だけど、それが店に並んだとき、一番に買いに行きたいとは思っている。

それは、ただの「未来を実装したい欲」なことは自分が一番分かっている。

あの未来の銀色の服。
上下セット、もちブーツも買う。
上のシャツは絶対にインな。

最初はドルガバとかVUITTONから出て、そのうちユニクロが廉価版出して、カラーバリエーションなんかコーデして、
あれ?カシミア銀セットじゃん、セールだよ、ママ。買ってー。


とか言ってたら、
「そんなのグラデーションでやってくるに決まってんじゃん」
と姉に諭された。


どういうこと?って聞いたら、

「いや、普通明日から一斉にってことはないでしょ。

だから、最初は上の銀Tシャツだけ流行って、デニムとか合わせたりもするんじゃない?」

あーなるほど
.....ってことは、



「もう銀Tは出てるってこと?」


と、言う訳で姉と血眼になって、ネットで探して一番それっぽかったのを購入した。
悪くない。

                                     *
人間が不死になれない大きな理由の一つに、
エントロピーの増大の問題がある。

私たちが、水に溶けた一滴の墨汁だけをすくい上げることができないように、

世界は不可逆性の中にあり、熱力学的に言うと、世界は一方向へ散らかり続けている。

引き出しの中の箸やフォークやスプーンが次の日には必ずバラバラになっているようにだ(怒)。

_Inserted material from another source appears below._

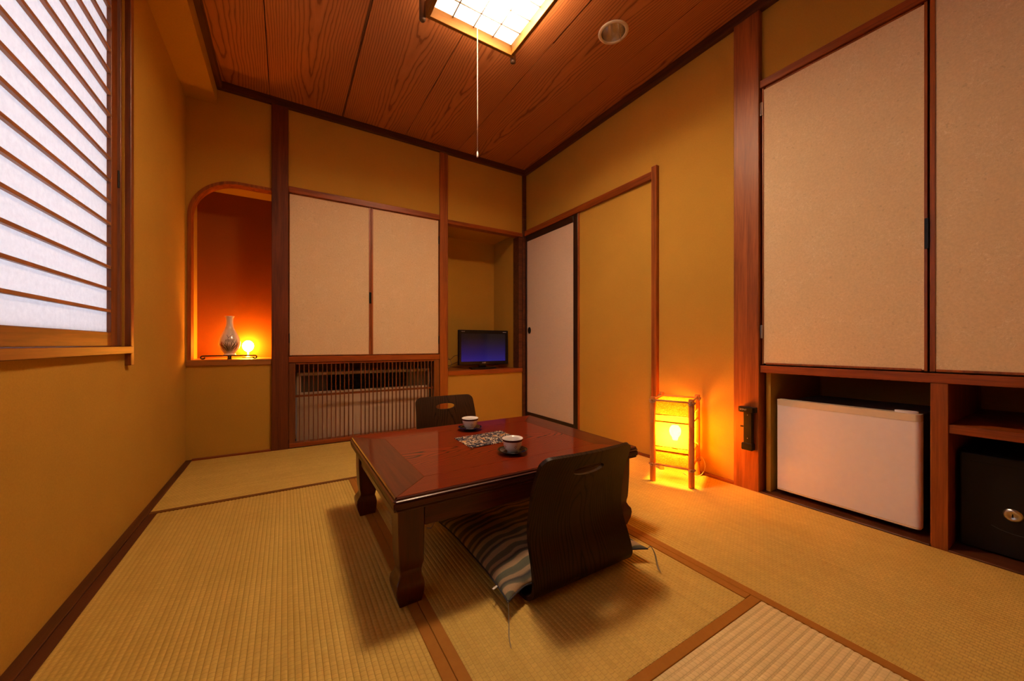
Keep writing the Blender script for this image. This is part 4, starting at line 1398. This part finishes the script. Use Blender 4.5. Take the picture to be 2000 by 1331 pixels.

秩序あるものは無秩序なものへと流れていき、エントロピーが増大するとすべてはやがて死に至る。

という宇宙法則が絶対の法ならば、私の整理戦頓が壊滅的なことも説明がつく。

あのとき購入した銀Tが引越しの折、十数年ぶりに段ボールから出てきた。

一緒に盛り上がってくれた姉はもう隣にはいない。

エントロピーは私の寂しさえも消し去ってくれるのだ。